I guarantee you they polled people with 5 or 10 years of experience as a minimum.  This job gets easier and easier every year.

Jun 18, 2006 4:12 pm
bankrep1:

Opie,


I guarantee you they polled people with 5 or 10 years of experience as a minimum.  This job gets easier and easier every year.



Yet it remains intellectually stimulating?

Jun 18, 2006 4:14 pm

BEF,


My wife stimulates me. I go to work to make money.

Jun 18, 2006 4:31 pm
bankrep1:

BEF,


My wife stimulates me. I go to work to make money.



I'm sorry, I forgot that guys of your ilk think with their little head.


What I have to say will only appeal to guys who think with their big head.

Jun 18, 2006 5:50 pm

I can see the support your gathering from others.  Wait, I haven't seen one person support your ideas... that should tell you something...

Jun 18, 2006 6:03 pm
bankrep1:

I can see the support your gathering from others.  Wait, I haven't seen one person support your ideas... that should tell you something...


That I am smarter than everybody else who has read it?


That it's Sunday and most people have better things to do than read this forum?


That they can't stand to hear the message but know it's right anyway?


What's your point?  Right and wrong is not decided by a vote.

Jun 18, 2006 8:11 pm

Yes, Money Magazine is a joke...so much so, that we used to call it (Show Me the) Money Magazine in honor of the top 100 funds list, which appeared to show an unusually high concentration of regular advertisers....  Between money mags, CNBC (which someone...I think Don Conrad...used to call financial pornography), and Suze, a lot of damage is done to investors looking for the easy (and cheap) way out.


I'd be interested if there is anything beyond the WSJ or Barrons that advisors think is OK for clients to read...anyone?

Jun 18, 2006 8:46 pm

Don't forget that Worth magazine is owned by Fidelity.


I'll never forget something that Aim mutual funds (remember them?) did in the late 90's.  They performed a study that basically entailed following Money Magazine's recommendations (i.e. "The Top 10 funds of 1996"; "The Ones to own for the next 20 years; etc) Anyways, after 4 years you owned like 62 different funds.  And the performance was something like a 4% average return, with the S&P 500 up 16% during the same time frame.

Jun 19, 2006 2:33 pm

I like to read these magazines, Suze, CNBC, etc., just to see which direction the investing public (i.e. my clients) is being misled.  I helps to prepare for there "questions". 

Jun 19, 2006 2:35 pm

... their ...

Jun 19, 2006 2:37 pm
exEJIR:

... their ...


Atta boy, enough pride to catch a mistake and correct it.

Jun 19, 2006 2:39 pm
The Judge:

Don't forget that Worth magazine is owned by Fidelity.



Nope.  When it was orginally issued it was a transition from a magazine that Fidelity published that was so popular it was thought that it would sell as a newstand magazine.

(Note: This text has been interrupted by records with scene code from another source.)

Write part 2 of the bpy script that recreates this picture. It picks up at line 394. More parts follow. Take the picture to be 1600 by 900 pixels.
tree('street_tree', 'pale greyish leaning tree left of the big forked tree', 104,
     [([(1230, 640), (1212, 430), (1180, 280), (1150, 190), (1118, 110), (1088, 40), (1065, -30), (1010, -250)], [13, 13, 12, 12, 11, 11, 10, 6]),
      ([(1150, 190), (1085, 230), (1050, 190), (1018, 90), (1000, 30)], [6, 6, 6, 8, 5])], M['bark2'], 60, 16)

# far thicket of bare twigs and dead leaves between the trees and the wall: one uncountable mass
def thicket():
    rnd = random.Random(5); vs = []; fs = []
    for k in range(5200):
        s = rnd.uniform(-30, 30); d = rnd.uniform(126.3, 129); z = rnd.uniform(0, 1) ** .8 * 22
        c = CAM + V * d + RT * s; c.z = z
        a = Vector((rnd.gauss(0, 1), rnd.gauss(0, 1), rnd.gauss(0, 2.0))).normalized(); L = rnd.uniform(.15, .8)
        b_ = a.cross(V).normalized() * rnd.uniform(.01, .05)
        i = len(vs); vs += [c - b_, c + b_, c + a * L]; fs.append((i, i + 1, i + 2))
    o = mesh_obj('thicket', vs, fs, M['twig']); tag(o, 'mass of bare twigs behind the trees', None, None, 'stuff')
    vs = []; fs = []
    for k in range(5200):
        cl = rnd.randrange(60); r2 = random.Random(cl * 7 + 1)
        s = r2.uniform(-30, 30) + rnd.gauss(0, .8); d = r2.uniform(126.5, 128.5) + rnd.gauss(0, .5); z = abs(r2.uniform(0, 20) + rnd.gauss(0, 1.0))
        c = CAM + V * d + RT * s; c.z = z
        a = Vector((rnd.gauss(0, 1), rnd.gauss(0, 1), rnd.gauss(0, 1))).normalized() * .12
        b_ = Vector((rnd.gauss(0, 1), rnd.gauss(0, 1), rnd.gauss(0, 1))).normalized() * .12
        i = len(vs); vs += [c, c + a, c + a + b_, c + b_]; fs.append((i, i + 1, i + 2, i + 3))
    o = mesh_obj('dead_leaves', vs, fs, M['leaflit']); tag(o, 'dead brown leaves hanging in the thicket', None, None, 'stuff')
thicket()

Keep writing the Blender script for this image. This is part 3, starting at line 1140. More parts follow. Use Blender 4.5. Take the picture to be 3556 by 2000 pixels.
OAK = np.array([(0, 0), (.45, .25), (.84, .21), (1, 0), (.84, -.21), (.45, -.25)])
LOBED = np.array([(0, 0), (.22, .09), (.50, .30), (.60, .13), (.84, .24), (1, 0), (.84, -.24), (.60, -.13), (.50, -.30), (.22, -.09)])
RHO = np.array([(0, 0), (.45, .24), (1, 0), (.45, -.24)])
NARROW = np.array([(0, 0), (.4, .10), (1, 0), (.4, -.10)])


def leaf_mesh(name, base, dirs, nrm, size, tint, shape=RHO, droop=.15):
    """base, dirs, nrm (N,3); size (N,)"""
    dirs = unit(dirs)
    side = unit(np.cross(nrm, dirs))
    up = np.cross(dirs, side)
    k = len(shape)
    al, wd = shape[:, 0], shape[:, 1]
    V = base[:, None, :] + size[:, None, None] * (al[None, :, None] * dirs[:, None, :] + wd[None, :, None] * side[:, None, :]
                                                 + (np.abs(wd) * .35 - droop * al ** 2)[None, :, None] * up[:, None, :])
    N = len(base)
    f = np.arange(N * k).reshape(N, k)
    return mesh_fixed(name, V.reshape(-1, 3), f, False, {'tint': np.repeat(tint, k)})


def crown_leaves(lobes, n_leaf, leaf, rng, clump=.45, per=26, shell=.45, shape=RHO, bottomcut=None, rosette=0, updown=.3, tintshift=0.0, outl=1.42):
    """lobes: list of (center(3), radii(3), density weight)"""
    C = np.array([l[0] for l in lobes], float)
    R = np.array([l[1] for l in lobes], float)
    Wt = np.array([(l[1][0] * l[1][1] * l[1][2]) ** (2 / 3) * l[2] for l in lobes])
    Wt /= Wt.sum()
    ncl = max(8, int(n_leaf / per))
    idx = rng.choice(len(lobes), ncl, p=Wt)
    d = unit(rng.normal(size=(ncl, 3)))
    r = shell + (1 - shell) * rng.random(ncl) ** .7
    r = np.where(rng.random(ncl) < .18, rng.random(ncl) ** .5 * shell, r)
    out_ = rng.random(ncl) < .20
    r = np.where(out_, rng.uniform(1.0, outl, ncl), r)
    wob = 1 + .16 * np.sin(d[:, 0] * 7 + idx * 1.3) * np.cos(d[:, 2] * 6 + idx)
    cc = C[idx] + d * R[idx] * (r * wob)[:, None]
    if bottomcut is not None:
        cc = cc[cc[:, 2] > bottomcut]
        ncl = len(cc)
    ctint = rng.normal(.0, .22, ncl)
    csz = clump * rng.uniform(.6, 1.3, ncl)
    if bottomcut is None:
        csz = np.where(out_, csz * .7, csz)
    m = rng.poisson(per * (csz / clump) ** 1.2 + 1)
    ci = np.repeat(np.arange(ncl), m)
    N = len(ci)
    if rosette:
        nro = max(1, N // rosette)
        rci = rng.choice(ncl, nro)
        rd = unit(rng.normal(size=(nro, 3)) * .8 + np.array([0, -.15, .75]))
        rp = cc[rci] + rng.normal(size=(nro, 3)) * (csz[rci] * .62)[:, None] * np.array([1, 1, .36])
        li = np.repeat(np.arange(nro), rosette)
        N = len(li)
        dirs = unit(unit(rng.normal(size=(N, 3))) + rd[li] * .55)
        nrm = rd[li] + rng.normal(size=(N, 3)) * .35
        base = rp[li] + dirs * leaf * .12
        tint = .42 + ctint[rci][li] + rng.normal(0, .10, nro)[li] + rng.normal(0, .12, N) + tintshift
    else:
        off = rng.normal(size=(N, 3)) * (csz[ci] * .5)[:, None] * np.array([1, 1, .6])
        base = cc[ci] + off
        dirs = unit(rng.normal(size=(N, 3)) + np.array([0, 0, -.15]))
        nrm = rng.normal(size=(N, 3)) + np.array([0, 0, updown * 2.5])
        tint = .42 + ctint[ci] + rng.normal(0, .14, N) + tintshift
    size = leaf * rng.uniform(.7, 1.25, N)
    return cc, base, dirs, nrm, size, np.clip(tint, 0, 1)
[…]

But Fidelity soon dumped it and it has bounced among a lot of publishing house owners ever since.

Jun 19, 2006 6:42 pm

Ocassionally, Kiplinger's will have some decent stuff and I don't sense the "you don't need an advisor, EVER" message as much.  I think a month or two ago they actually had an article about a couple looking for a good advisor, which I recall as being well done.  They seem to get out a lot of info that the attentive individual could use to manage their own financial lives.